If you don't mind DoS from logs filling up your entire hard drive. All sorts of things break when you have no free disk space. 

If your system does not have direct access from the Internet this is significantly limited risk. A lot of people run web/mail/ssh/ftp/etc services. If it's on a laptop and you bring it to an untrusted network (eg local coffee wifi) you're at risk.

Additionally depending on what you're doing some filesytem types or flags make be desirable for some partitions and not for others. A simple example is to set "noatime" on ext3 for partitions running large mail servers that have lots of smaller files to vastly improve performance. This particular case may or may not be applicable today as I've not setup and maintained an smtp server in along time (thankfully). 

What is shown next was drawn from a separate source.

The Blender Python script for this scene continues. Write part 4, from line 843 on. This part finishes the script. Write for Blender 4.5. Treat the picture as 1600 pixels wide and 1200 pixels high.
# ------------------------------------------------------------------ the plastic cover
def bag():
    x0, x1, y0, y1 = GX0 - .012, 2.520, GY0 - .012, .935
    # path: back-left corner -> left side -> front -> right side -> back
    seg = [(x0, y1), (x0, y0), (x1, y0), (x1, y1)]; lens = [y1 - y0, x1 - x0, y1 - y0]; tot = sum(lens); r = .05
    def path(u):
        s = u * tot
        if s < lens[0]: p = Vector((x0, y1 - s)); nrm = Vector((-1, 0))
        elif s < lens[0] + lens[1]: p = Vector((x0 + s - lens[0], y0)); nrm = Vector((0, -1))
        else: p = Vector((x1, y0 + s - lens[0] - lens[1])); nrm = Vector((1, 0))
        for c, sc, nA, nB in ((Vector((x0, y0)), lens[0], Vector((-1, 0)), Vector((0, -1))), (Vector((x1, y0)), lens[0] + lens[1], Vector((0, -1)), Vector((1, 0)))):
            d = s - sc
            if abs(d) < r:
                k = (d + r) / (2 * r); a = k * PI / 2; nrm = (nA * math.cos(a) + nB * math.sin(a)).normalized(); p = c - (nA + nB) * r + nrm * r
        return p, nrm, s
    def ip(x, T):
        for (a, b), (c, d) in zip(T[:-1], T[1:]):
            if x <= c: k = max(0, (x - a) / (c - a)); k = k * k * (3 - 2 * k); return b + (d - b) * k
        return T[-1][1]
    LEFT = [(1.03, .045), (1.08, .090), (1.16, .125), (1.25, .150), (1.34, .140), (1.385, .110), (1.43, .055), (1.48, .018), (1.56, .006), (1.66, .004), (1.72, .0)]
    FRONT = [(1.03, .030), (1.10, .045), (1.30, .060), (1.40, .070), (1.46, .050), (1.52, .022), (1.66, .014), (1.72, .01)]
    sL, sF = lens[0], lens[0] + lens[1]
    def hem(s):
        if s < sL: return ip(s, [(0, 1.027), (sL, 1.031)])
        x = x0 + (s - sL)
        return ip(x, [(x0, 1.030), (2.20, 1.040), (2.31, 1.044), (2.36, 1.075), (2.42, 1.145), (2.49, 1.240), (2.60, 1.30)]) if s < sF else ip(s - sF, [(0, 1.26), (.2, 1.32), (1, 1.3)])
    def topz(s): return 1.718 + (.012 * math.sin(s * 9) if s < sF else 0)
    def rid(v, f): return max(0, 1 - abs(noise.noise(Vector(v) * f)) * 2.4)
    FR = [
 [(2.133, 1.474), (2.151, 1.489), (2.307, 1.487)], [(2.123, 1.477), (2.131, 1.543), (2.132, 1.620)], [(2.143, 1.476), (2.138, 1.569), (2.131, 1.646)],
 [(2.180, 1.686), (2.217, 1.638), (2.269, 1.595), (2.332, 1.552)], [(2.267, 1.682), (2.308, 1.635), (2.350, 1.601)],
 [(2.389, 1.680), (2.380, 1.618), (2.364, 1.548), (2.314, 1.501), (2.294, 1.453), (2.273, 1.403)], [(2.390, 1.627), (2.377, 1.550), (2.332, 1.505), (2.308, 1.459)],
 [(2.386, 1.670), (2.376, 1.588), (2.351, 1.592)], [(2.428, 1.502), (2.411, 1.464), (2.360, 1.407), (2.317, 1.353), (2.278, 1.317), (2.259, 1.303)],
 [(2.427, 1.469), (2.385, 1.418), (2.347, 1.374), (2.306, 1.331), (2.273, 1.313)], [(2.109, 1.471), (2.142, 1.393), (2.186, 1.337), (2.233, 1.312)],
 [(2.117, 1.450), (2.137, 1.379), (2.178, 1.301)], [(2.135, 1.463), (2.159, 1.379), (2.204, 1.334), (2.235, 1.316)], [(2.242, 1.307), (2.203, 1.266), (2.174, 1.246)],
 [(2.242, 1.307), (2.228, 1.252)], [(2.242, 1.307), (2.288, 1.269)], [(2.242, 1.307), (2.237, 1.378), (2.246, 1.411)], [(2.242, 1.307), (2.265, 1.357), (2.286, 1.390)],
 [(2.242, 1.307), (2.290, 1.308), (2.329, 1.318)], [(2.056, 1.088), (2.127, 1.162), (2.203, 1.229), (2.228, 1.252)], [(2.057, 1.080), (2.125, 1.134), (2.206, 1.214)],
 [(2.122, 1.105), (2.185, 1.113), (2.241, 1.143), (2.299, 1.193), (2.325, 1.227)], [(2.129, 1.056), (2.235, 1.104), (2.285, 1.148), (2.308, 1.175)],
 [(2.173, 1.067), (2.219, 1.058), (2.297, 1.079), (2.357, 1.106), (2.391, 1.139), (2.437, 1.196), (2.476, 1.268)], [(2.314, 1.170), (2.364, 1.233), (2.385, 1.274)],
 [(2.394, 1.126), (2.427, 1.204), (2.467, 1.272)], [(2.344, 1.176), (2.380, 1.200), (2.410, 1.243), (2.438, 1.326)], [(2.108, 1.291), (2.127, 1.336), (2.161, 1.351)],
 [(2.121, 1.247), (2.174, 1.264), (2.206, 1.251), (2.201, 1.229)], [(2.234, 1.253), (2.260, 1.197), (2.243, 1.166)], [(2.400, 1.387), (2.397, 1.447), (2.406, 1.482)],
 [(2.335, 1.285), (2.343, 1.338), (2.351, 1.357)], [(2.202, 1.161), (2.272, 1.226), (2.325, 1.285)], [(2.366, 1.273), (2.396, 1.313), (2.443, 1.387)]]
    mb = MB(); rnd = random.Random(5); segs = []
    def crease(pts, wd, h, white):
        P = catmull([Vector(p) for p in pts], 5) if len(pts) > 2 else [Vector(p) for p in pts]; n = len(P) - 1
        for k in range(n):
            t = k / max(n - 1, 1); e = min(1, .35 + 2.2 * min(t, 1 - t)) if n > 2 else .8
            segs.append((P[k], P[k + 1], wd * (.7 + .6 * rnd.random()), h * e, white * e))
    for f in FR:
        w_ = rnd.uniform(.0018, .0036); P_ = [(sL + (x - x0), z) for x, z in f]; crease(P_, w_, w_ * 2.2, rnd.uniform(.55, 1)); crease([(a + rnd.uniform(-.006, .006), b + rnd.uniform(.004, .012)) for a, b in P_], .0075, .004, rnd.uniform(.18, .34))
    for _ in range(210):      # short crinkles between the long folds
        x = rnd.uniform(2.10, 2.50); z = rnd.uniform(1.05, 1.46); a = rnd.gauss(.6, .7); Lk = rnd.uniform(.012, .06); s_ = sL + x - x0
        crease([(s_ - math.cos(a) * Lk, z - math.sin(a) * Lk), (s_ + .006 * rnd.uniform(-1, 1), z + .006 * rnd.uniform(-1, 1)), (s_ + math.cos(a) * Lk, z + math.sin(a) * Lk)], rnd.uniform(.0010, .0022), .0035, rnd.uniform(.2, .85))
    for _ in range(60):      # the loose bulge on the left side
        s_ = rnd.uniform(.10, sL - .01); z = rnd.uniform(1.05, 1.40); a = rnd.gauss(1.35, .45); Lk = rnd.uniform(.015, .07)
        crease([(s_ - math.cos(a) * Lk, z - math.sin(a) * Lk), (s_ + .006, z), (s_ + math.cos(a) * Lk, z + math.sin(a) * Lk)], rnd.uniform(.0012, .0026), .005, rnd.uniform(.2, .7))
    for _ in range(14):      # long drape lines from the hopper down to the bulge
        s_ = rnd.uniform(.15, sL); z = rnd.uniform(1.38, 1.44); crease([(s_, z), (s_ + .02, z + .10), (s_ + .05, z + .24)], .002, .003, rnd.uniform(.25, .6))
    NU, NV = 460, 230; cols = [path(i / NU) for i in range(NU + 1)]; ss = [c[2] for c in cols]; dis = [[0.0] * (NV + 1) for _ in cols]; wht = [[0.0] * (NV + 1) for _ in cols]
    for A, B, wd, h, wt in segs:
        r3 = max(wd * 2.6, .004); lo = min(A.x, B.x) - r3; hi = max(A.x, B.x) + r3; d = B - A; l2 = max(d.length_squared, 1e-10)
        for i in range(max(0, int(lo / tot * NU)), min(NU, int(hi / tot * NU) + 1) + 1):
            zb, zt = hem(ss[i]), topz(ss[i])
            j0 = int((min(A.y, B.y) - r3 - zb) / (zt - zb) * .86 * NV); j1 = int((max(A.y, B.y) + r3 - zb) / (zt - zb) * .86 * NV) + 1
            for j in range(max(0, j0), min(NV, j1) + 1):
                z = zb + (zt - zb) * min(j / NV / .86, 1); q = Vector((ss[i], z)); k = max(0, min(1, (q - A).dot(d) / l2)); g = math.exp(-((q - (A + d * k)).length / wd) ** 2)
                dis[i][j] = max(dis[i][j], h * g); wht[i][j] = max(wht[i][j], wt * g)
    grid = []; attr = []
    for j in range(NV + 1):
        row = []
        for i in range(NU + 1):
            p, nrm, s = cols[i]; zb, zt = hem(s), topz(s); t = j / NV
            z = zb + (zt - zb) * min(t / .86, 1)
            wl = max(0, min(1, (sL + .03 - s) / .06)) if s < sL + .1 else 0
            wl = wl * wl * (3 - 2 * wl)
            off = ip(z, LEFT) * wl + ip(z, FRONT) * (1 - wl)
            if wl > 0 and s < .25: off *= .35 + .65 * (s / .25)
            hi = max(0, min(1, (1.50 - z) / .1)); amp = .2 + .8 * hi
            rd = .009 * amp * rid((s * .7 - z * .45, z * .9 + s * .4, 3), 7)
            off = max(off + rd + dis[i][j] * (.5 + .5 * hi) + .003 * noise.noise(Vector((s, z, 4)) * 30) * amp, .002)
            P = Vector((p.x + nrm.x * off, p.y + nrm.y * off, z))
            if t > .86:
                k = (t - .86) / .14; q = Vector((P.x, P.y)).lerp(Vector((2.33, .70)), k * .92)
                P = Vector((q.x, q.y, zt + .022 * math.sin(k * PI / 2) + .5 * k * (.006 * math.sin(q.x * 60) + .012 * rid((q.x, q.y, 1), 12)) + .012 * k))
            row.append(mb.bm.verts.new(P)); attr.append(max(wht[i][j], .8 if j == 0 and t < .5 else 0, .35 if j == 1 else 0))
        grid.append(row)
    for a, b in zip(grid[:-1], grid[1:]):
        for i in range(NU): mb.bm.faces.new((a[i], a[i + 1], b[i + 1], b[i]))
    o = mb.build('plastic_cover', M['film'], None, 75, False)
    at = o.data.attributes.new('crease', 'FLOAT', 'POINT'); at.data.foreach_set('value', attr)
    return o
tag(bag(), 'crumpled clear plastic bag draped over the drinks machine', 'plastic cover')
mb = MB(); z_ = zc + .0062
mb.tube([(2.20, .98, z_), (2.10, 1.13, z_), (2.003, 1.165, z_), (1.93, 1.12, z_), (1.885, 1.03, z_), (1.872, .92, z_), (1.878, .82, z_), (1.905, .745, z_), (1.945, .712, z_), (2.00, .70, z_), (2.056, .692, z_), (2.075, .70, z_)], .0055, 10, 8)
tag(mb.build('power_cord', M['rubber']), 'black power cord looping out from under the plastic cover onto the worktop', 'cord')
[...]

Here is some additional justification from Opening for partition separation including (secure)  defaults they use

http://www.openbsd.org/faq/faq4.html#Partitioning




-------- Original message --------
From: David Wagle <david.wagle at gmail.com> 
Date:02/24/2014  9:27 AM  (GMT-06:00) 
To: TCLUG Mailing List <tclug-list at mn-linux.org> 
Subject: Re: [tclug-list] Will Firefox 20.0 become obselete for basic use? 

With modern file systems and home hardware raid capabilities, there really isn't a technical downside to simply going with a / partition. If you have an SSD drive you can always go with / on the SSD and /home for all the data. More than that is really kind of missing the points of LVM and the raid capabilities inherent in the hardware. 


On Mon, Feb 24, 2014 at 3:14 AM, Mike Miller <mbmiller+l at gmail.com> wrote:
On Sun, 23 Feb 2014, tclug at freakzilla.com wrote:

Like I said, I don't think it's an unlimited skip, and some versions might be better at it than others. I used do-release-upgrade -d, and it worked for me. Might not have worked as well in previous versions.

That is sort of consistent with what happened with my 12.04.2 LTS going to 14.04.  It probably has something to do with it being LTS.  The other two were not LTS and they did not try to skip.

Clearly, the man page for do-release-upgrade is not correct in stating that the -d option will "Check if upgrading to the latest devel release is possible."  It almost always checks only for the next release from 6 months after the installed release.